The U.S. Supreme Court has accepted a case to determine which will prevail.
Mark Smith, who has a case at the trial court level touching on such issues, said that SCOTUS had asked the U.S. Solicitor General’s office for an opinion. “They told the Supreme Court that only the Sixth Circuit has it right, but said, ‘We don’t think you should accept this case because when the EEOC?guidance comes out it will be clear.’ But the Supreme Court did anyway.”
When the guidance was released in mid-July, it did indeed agree with the Sixth Circuit, but the Supreme Court will have the final word. So again, there is little certainty at this time.
Cartwright also cautioned that the EEOC and the courts are looking very closely at employee waivers, and urged caution in developing them.
A non-health-related issue also in the news, the Obama recess appointments to the National Labor Relations Board, are likely to be “Much Ado About Nothing,” according to John Lichtenberg.
After those Jan. 2012 appointments were ruled unconstitutional in NLRB v. Noel Canning, new Senate-approved appointees basically just ratified all the decisions made by the previous board, including the appointments of regional directors. There are, of course, legal questions remaining about the limits on retroactive ratification.
But Lichtenberg said that the local regional director was not appointed at that time, so those decisions will stand.
Lichtenberg’s presentation on the NLRB was peppered with quotes from the Bard, including the assessment that the Noel Canning case may tour out to be a “Tale/told by an idiot, full of sound and fury/signifying nothing.”
As Bruce Courtade stepped up to talk about non-compete and non-solicitation clauses, he joked that one of the best indications of the diversity of approaches among Rhoades McKee attorneys is that Lichtenberg quoted Shakespeare while Courtade himself quotes Arnold Schwarzenegger — as the Terminator.

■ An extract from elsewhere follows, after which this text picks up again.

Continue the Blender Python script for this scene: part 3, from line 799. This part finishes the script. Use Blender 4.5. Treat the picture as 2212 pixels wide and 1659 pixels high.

Courtade said that one advantage of business courts, now mandated throughout the state, is that the opinions are published, so it is possible to get an advance idea on how judges like Kent County’s Judge Christopher Yates will rule.
The hard-working Judge Yates has issued dozens of opinions on non-compete and non-solicitation clauses since taking on the business court docket, and Courtade said Yates tends to make his decision based on the reasonableness of the non-compete restraints. He advised that provisions should be specifically tailored to the position, but that this at least offers some certainty on the issue.
Nonethless, the seminar underscored the need for HR personnel to consult with a lawyer to address constant change and ambiguity.